Taylor was convicted of two counts of attempted sodomy, four counts of forcible sodomy, two counts of kidnapping and one count of unlawful entry.

He had testified that he had consensual sex with five of the men and that the sixth, who is openly gay, raped him. Taylor’s attorney said the men lied to protect their military careers.

“I want you to know how much I have loved being a part of the Air Force and serving this country. It has been difficult for me to be a part of the military and be who I am, which is a homosexual. God has made me who I am and it has taken me a lot of time to come to terms with this,” Taylor said in a written statement read Wednesday by a military defense attorney assisting in the case.

Prosecutors described Taylor as a serial rapist who met his victims in bars, drugged them by spiking their drinks with the “date-rape” drug gamma-hydroxybutyrate, or GHB, and kidnapped them. They asked jurors to sentence him to life without parole and to dismiss him from the Air Force.

“Each of these victims met the accused only briefly but they will suffer the rest of their lives,” said Capt. Eveylon Westbrook, a military prosecutor.

Military police handcuffed Taylor, who spent much of the trial scribbling notes and looking at the jury, after the sentence was read.

Martin Regan, his civilian defense attorney, had asked jurors to consider a sentence of 10 years with the possibility of parole.

“He was awarded the Outstanding Service Medal for two years at Eglin. All of his service records were excellent,” Regan said. “The best way to protect society is through rehabilitation. A life sentence isn’t necessary because he is not a repeat offender. He can be rehabilitated in prison.”

Taylor said he feared he was the victim of a “gay round up” when investigators from the military’s Office of Special Investigators interviewed him in 2006 and that that is why he did not fully answer investigators’ questions in a five-hour video taped interview.

Four of the men he was convicted of assaulting were in the military when they met Taylor, and a fifth wanted to join the Navy and feared being identified as gay, Regan said. Regan said Taylor’s only crime was being gay in the military and violating the “don’t ask, don’t tell” policy, which bans people who are openly gay from serving in the armed forces.

Each of the six men testified during the nine-day court-martial and said they drank with Taylor at bars, later felt drugged and were assaulted by Taylor.

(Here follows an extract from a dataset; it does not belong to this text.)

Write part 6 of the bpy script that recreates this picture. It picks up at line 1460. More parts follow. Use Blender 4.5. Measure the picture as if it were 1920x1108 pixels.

Two of the men, both Air Force officers, testified in uniform.

The victims submitted letters for the jury to consider at sentencing.

Westbrook said the letters describe how being raped has caused depression, problems in some of their marriages and in their jobs.

And she said Taylor became less cautious with his victims over time, first targeting acquaintances and later targeting strangers.

“He started as an opportunist and he ended as a pure predator,” she said.